Two Sly Foxes
Sir Nicholas L’Estrange recalls two astonishing eyewitness accounts of the resourcefulness the fox.
1620s
Sir Nicholas L’Estrange recalls two astonishing eyewitness accounts of the resourcefulness the fox.
1620s
The following two tales are given to us as eyewitness accounts of the astonishing resourcefulness of the fox, using careful planning and employing tools to get what he wants. Author Sir Nicholas L’Estrange found such tales of foxy ingenuity difficult to believe, but King James I (r. 1603-1625) was altogether less suspicious.
spelling modernised
TO prove that the creature hath a kind of reasoning with itself, Sir Henry Wotton told this story to King James (who was credulous enough in that point).* A fox had killed a little pig, and was to pass a river to his den; by the waterside alders had been newly stubbed,* and there lay chips of all sizes; the fox before he would venture himself and his prey into the stream, weighs the danger, weighs his pig, and weighs diverse chips after it: at last he takes up into his mouth one of the heaviest, passeth the river with it, and arriving safely, comes back and fetches over his pig.

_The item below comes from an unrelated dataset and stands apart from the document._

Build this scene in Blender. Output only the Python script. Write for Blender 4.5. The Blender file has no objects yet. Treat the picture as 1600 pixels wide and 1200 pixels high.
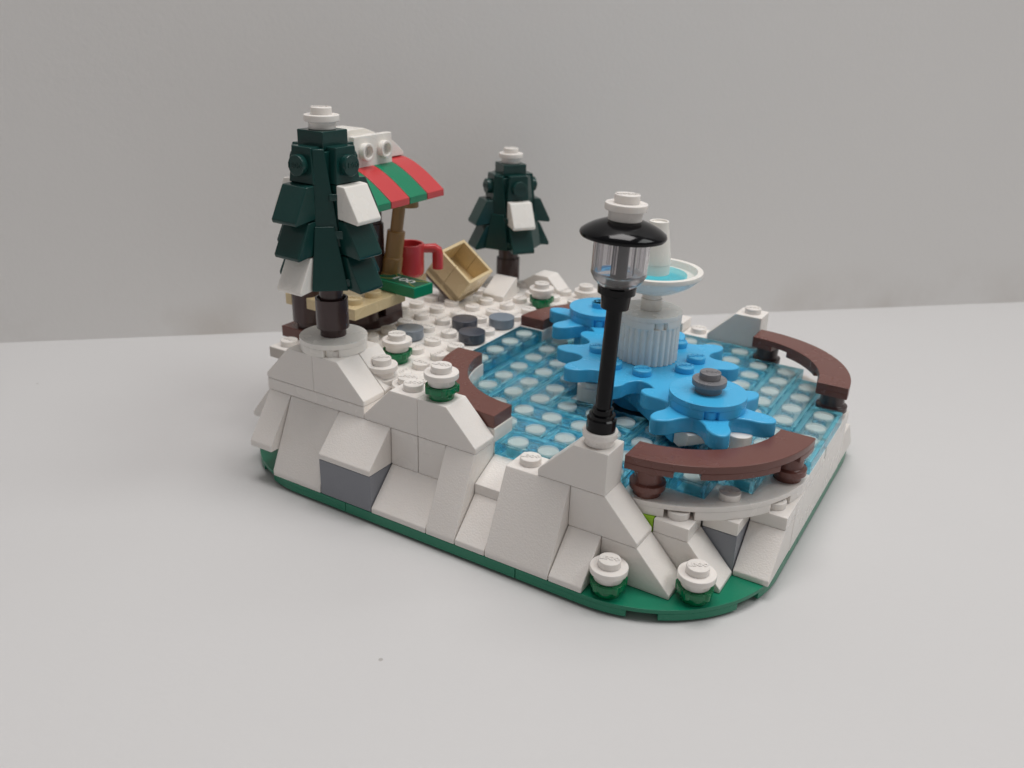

* Sir Henry Wotton (1568-1639) was an Ambassador to Venice for the Court of King James I (r. 1603-1625), who also sat in the House of Commons in 1614 and 1625. A keen angler, Wotton was often to found in company with Izaak Walton at a bend in the Thames called Black Potts, near Eton College. Wotton was installed as Provost of Eton in 1624.
* ‘Stub (up)’ means uproot a tree or hedge, or else cut it down to very near the ground; the word comes from Old English stub(b) ‘stump of a tree’.